→ **WHAT TO DO**
Quote the listing below in full and exactly as written, but omit every picture.

---------- SOURCE EXCERPT

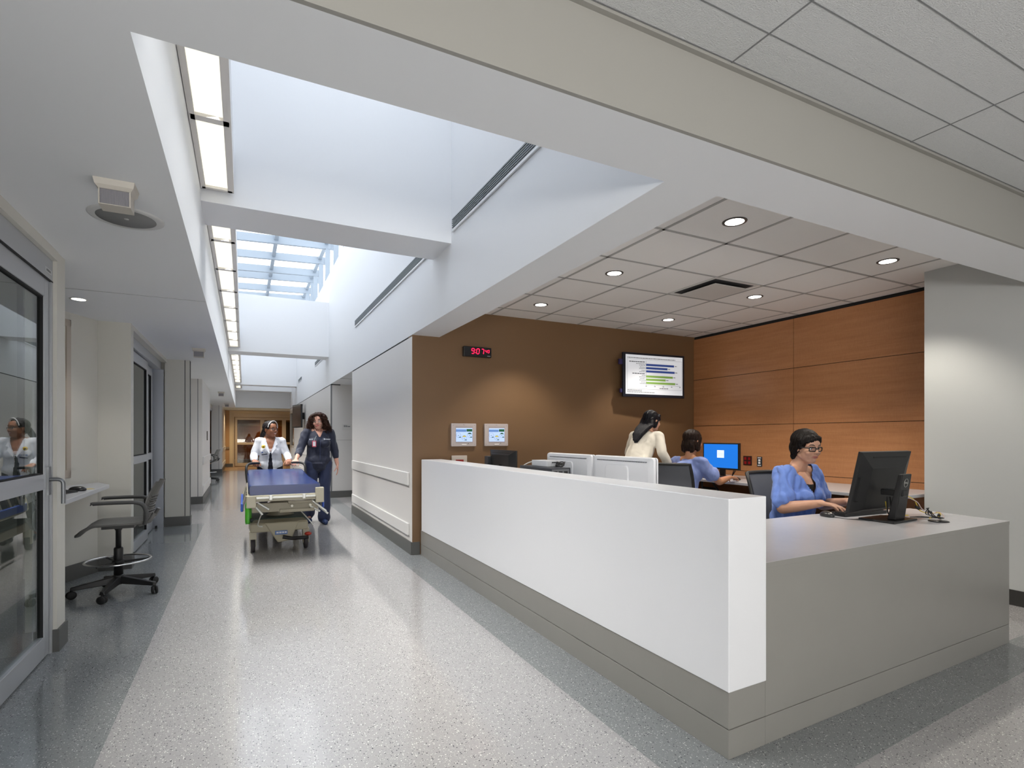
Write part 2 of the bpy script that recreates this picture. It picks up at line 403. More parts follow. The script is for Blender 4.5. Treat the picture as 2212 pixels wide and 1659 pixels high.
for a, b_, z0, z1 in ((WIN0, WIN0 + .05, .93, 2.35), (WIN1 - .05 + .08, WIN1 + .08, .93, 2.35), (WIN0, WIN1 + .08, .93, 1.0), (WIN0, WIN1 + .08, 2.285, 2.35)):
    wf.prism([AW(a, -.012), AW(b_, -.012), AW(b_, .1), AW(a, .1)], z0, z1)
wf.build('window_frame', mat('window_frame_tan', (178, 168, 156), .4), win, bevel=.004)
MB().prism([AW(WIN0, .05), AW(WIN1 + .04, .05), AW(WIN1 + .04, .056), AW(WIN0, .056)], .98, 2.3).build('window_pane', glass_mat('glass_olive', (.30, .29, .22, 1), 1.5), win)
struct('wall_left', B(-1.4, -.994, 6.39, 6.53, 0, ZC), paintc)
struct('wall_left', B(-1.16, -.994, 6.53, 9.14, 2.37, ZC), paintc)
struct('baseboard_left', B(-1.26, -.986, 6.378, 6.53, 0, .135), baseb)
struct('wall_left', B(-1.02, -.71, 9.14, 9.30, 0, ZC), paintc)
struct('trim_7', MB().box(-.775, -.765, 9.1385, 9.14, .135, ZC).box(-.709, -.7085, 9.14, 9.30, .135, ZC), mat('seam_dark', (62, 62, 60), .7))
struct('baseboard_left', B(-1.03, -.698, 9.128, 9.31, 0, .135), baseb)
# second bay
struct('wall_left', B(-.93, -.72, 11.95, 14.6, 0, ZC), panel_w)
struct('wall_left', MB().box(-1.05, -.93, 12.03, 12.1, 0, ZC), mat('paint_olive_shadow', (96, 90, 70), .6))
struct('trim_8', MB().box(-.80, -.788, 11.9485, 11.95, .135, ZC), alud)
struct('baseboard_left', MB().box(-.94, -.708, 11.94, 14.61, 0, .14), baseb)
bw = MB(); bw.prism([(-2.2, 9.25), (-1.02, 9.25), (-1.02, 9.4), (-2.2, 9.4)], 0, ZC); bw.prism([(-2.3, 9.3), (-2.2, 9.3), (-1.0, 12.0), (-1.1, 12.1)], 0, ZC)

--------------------

→ **SOLUTION TO THE EXERCISE**
Write part 2 of the bpy script that recreates this picture. It picks up at line 403. More parts follow. The script is for Blender 4.5. Treat the picture as 2212 pixels wide and 1659 pixels high.
for a, b_, z0, z1 in ((WIN0, WIN0 + .05, .93, 2.35), (WIN1 - .05 + .08, WIN1 + .08, .93, 2.35), (WIN0, WIN1 + .08, .93, 1.0), (WIN0, WIN1 + .08, 2.285, 2.35)):
    wf.prism([AW(a, -.012), AW(b_, -.012), AW(b_, .1), AW(a, .1)], z0, z1)
wf.build('window_frame', mat('window_frame_tan', (178, 168, 156), .4), win, bevel=.004)
MB().prism([AW(WIN0, .05), AW(WIN1 + .04, .05), AW(WIN1 + .04, .056), AW(WIN0, .056)], .98, 2.3).build('window_pane', glass_mat('glass_olive', (.30, .29, .22, 1), 1.5), win)
struct('wall_left', B(-1.4, -.994, 6.39, 6.53, 0, ZC), paintc)
struct('wall_left', B(-1.16, -.994, 6.53, 9.14, 2.37, ZC), paintc)
struct('baseboard_left', B(-1.26, -.986, 6.378, 6.53, 0, .135), baseb)
struct('wall_left', B(-1.02, -.71, 9.14, 9.30, 0, ZC), paintc)
struct('trim_7', MB().box(-.775, -.765, 9.1385, 9.14, .135, ZC).box(-.709, -.7085, 9.14, 9.30, .135, ZC), mat('seam_dark', (62, 62, 60), .7))
struct('baseboard_left', B(-1.03, -.698, 9.128, 9.31, 0, .135), baseb)
# second bay
struct('wall_left', B(-.93, -.72, 11.95, 14.6, 0, ZC), panel_w)
struct('wall_left', MB().box(-1.05, -.93, 12.03, 12.1, 0, ZC), mat('paint_olive_shadow', (96, 90, 70), .6))
struct('trim_8', MB().box(-.80, -.788, 11.9485, 11.95, .135, ZC), alud)
struct('baseboard_left', MB().box(-.94, -.708, 11.94, 14.61, 0, .14), baseb)
bw = MB(); bw.prism([(-2.2, 9.25), (-1.02, 9.25), (-1.02, 9.4), (-2.2, 9.4)], 0, ZC); bw.prism([(-2.3, 9.3), (-2.2, 9.3), (-1.0, 12.0), (-1.1, 12.1)], 0, ZC)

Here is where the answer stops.